Ding realized that the captive breeding method was no longer suitable for these wild creatures.

Later that year he selected eight deer and began another major campaign - to return milu to the nature. The deer were fitted with wireless receivers and released into the wetlands. Five years later, the first baby milu was born in the wild since the species disappeared in China a century ago. This fawn's birth finally removed milu from the red list of endangered animals published by the World Conservation Union.

Now there are 83 wild milu living in the reserve's nearby area. Ding is hopeful that the wild milu's population could surpass 100 this year.

His colleagues and other people often call Ding "father of milu", but the old vet's pet phrase has been "Milu shaped me."

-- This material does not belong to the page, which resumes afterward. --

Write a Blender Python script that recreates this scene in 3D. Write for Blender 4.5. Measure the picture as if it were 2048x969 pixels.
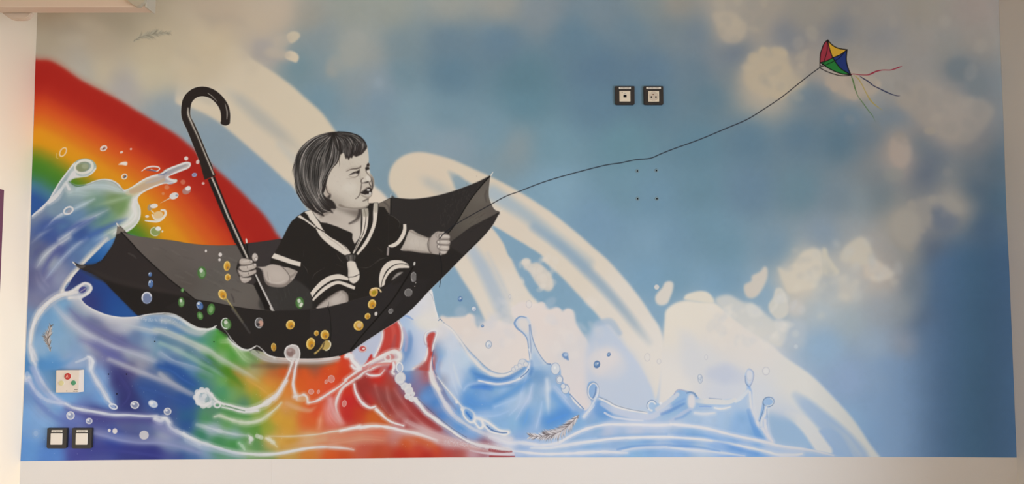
import bpy, bmesh, math, random
import numpy as np
from mathutils import Vector, Matrix, Euler

for _o in list(bpy.data.objects): bpy.data.objects.remove(_o)
SCN = bpy.context.scene
COL = SCN.collection

# ================================================================ light and surface constants
P1, C1_ = 108, (.90, .975, 1.04)
P2, C2_ = 2.5, (.95, .98, 1.0)
WY0, WY1, WZ0, WZ1, TILT, SPR = -5.0, -1.00, .35, 2.12, 12, 150
SUNE, SUNZ = 1.75, .012
WALLC = (.79, .785, .79); WALLL = (.93, .83, .69); WALLR = (.74, .74, .74); CEILC = (.68, .49, .32); FLOORC = (.50, .36, .22)
LIGHTFIT = [[-0.08645, -0.00099911, 0.12448, -0.24549, -0.026824, -0.097845, -0.75982, 0.11218, 0.017281, 0.030927, -0.38164, 1.0293, -0.33266, -1.2589, -0.038208, 0.20142, 0.25011, 0.40679],
  [-0.19865, 0.050674, 0.15938, -0.28215, -0.0046627, -0.10935, -0.87898, 0.087319, -0.004193, 0.029779, -0.43403, 1.0408, -0.41871, -1.3679, -0.039501, 0.23051, 0.30763, 0.48585],
  [-0.30848, 0.098668, 0.19256, -0.30821, 0.026298, -0.13028, -0.87893, 0.062197, -0.014168, 0.025919, -0.54649, 0.59288, -0.42218, -1.0386, -0.038971, 0.23338, 0.34334, 0.50785]]   # smooth fit of the rendered light on the bare wall
# ================================================================ camera
FPX = 1479.0                       # focal length in pixels of the 2048 px wide frame
DIST, CAMZ, TAN = 2.99, 1.5, 0.0584
TH = math.atan(TAN)
cam = bpy.data.objects.new('camera', bpy.data.cameras.new('camera')); COL.objects.link(cam)
cam.data.sensor_width = 36.0; cam.data.lens = FPX*36/2048; cam.data.clip_start = .02
cam.location = (0, -DIST, CAMZ); cam.rotation_euler = (math.pi/2+TH, 0, 0)
SCN.camera = cam
SCN.view_settings.view_transform = 'Standard'; SCN.view_settings.look = 'None'
SCN.view_settings.gamma = 1.0; SCN.view_settings.exposure = EXPO = 0.0
SCN.view_settings.use_curve_mapping = False

def ray(px, py):
    u = (np.asarray(px, float)-1024)/FPX; v = (484.5-np.asarray(py, float))/FPX
    return u, np.cos(TH)-v*np.sin(TH), np.sin(TH)+v*np.cos(TH)
def WP(px, py, y=0.0):             # point of the plane at depth y seen at photo position
    u, dy, dz = ray(px, py); t = (y+DIST)/dy
    return u*t, y, CAMZ+dz*t
def wp(px, py, y=0.0):
    a = WP(px, py, y); return Vector((float(a[0]), y, float(a[2])))
XL = wp(57.5, 480).x; XR = wp(2016, 480).x
ZC = 2.80; YB = -5.4               # ceiling height, rear wall

# ================================================================ light
w = bpy.data.worlds.new('sky'); SCN.world = w; w.use_nodes = True
bg = w.node_tree.nodes['Background']; bg.inputs[0].default_value = (.75, .85, 1, 1); bg.inputs[1].default_value = 0.6
def area(name, loc, rot, sx, sy, power, col, spread=180):
    l = bpy.data.lights.new(name, 'AREA'); l.shape = 'RECTANGLE'; l.size = sx; l.size_y = sy
    l.energy = power; l.color = col; l.spread = math.radians(spread)
    o = bpy.data.objects.new(name, l); o.location = loc; o.rotation_euler = rot; COL.objects.link(o)
    return o
# daylight entering by the side window (right wall) and by an added, unseen rear window that evens it
WIN1 = dict(y0=WY0, y1=WY1, z0=WZ0, z1=WZ1)
WIN2 = dict(x0=-1.5, x1=1.2, z0=WZ0, z1=WZ1)
area('side_window_daylight', (XR+.30, (WY0+WY1)/2, (WZ0+WZ1)/2), (0, math.radians(90-TILT), 0), WZ1-WZ0, WY1-WY0, P1, C1_, SPR)
area('rear_fill_light', (-.15, YB-.30, (WZ0+WZ1)/2), (math.radians(90-TILT), 0, 0), 2.7, WZ1-WZ0, P2, C2_, SPR)
# added low soft sun through the side window, to brighten the left wall
_s = bpy.data.lights.new('left_wall_fill_sun', 'SUN'); _s.energy = SUNE; _s.angle = math.radians(15); _s.color = (1, .93, .84)
_o = bpy.data.objects.new('left_wall_fill_sun', _s); COL.objects.link(_o); _o.location = (4, -2, 2)
_o.rotation_euler = Vector((1, -.245, SUNZ)).to_track_quat('Z', 'Y').to_euler()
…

"I used to be an ordinary vet in the countryside. Now I am the visiting professor of Zhejiang University thanks to milu," he said slowly in strong accent. As he talks, he spends most of the time fiddling with something near his hands. The 53-year-old expert who has helped save an once endangered species is still shy. Only when speaking of his beloved milu, would he speed up his speech and sparkles would appear in his eyes.

As the reserve's vice director, Ding has to handle many tasks, such as building a restaurant in the reserve to host the increasing number of visitors and applying to government departments for salary increases for his employees.

His hair is turning grey, his complexion is a mix of dark and red due to too much suntan. Yet his eyes remind people of those of the deer - mild, moist and loving.

"I often ask myself: Why I am here? Who does not like an easy life with high income? But I am a person who never stops in the half way. Since I have started, I would not give up before I see milu thrive here."